Em uma de minhas apresentações em festival o pedestal do microfone estava frouxo e começou a cair durante a apresentação. Eu sem ter o que fazer, não podia parar a música no meio pra arrumar o pedestal senão com certeza seria desclassificado, comecei a abaixar junto com o pedestal e acabei a música quase que agachado …. depois o pessoal que assistiu falou: “adorei sua performance com o pedestal”.
Ah se eles soubessem o sufoco que eu estava passado naqueles minutos!

13. Se “Assalto à Baião Armado” fosse a trilha sonora de um filme, que tipo de filme seria?

Seria um drama, filme nacional filmado no sertão brasileiro.

14. Como você vê a relação entre a música instrumental e o mainstream musical no Brasil hoje?

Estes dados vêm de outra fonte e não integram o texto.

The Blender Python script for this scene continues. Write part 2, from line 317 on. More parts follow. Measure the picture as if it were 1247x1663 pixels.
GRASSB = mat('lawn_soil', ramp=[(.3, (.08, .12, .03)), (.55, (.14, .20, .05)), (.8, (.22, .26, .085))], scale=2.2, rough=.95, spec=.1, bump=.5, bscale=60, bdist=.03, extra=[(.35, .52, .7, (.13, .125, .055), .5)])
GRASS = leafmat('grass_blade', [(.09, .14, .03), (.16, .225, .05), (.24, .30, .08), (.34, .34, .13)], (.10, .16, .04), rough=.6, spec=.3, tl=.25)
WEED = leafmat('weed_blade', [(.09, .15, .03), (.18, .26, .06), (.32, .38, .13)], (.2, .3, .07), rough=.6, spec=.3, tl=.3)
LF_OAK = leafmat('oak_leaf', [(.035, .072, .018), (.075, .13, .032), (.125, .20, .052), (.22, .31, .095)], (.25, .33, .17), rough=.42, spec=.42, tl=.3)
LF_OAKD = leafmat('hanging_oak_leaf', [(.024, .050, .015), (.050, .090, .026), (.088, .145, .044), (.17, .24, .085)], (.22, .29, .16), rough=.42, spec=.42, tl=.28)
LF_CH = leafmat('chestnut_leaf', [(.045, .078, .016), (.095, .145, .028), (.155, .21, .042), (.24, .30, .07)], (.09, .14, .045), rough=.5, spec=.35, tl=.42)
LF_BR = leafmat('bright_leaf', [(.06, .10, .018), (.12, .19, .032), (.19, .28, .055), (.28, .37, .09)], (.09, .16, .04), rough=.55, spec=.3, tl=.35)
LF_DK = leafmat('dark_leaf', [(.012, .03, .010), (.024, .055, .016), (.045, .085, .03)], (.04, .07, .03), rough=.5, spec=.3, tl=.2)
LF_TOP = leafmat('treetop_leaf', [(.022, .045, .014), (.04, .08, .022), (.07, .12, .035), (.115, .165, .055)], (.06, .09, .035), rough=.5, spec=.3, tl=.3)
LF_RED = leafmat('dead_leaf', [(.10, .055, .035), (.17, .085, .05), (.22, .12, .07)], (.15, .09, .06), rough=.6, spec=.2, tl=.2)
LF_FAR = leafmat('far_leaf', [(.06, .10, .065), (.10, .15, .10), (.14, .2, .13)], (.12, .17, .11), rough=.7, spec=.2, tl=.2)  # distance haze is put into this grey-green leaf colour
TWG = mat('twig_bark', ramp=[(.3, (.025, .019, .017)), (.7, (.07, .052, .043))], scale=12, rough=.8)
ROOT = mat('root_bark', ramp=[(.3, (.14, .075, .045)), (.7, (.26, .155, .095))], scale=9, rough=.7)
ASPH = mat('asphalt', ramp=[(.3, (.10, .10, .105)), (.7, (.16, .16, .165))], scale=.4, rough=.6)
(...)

O Brasil é um celeiro de grandes instrumentistas e fazer música instrumental por aqui é um sinônimo de resistência. Apesar de termos grandes nomes ainda falta muito espaço no mainstream para dar vasão a grande quantidade de trabalhos musicais fantásticos e que muitas vezes acabam ficando “apagados” por falta de acesso do grande público a essa expressão musical. Acredito que tem muito a ver com as intenções do mercado da música e tudo que isso envolve mercadologicamente.

15. Há quem diga que a música instrumental é menos acessível ao grande público. Qual a sua opinião sobre isso?

Acredito que sim, infelizmente o acesso muitas vezes se torna elitista, por diversos fatores, sociais, econômicos e estruturais. A falta de espaços acessíveis a um público economicamente restrito, os olhares mercadológicos da mídia com relação aos sistemas de consumo. Diversos fatores estruturais distanciam as pessoas da possibilidade a apreciar a música em outros contextos além do que é de alguma forma “imposta” pela “indústria da música”.

16. Em tempos de streaming, qual é a sua visão sobre a sustentabilidade financeira para músicos independentes?

Os músicos, artistas de forma geral, precisam se reinventar constantemente sobretudo hoje na era da informação. A cada segundo surge uma “novidade” e cada vez mais a relação com a tecnologia tem nos distanciado do apreciar e nos levado ao consumo, consumo cultural, consumo musical, enfim … Ao mesmo tempo em que os streamings abrem possibilidades para que novos artistas apareçam no mercado, pensando de forma monetária nos distancia de um retorno financeiro efetivo. Os valores são muito baixos para “artistas emergentes” sendo substancial de fato apenas para uma camada ínfima da classe artística. Por isso precisamos estar em movimento constante para termos combustível e continuar a semeadura do que acreditamos em nossas expressões artísticas individuais e coletivas.

17. Qual foi o momento mais desafiador da sua carreira até agora?

Acho que não consigo eleger um momento mais desafiador. Acredito que os desafios são constantes e em diversos espectros. Ora no campo pessoal, ora no campo profissional, no campo das relações… fazer musica autoral no brasil é um grande desafio, sempre.   

18. Você tem algum conselho para jovens músicos que estão começando agora?

Sigo um lema pessoal: “Insistência, persistência e resistência”
Insistir no propósito de um sonho, mesmo que todo o sistema queira, ou espere outra coisa de você.
Persistir, a cada dificuldade, a cada desafio buscar forças para continuar sua jornada.
Resistir, as intempéries que nos impulsionam a nos desviar do caminho da realização pessoal.

E estudar, buscar conhecimento, desenvolver experiências, acreditar em suas potencialidades e desenvolve-las ao máximo.

19. Pode nos contar sobre a experiência de tocar com grandes nomes da música brasileira como Nelson Sargento e Monica Salmaso?

Tive a felicidade de dividir palco com grandes mestras e mestres.
É sempre uma grande responsabilidade ao mesmo tempo que um sentimento de gratidão pelo presente em compartilhar momentos com pessoas especiais e que nos são referência. Sinto como se recebesse uma benção e uma confirmação de estar trilhando o caminho certo, faz todas as dificuldades e desafios valerem a pena e que é possível ser feliz com a música que nos propomos a fazer.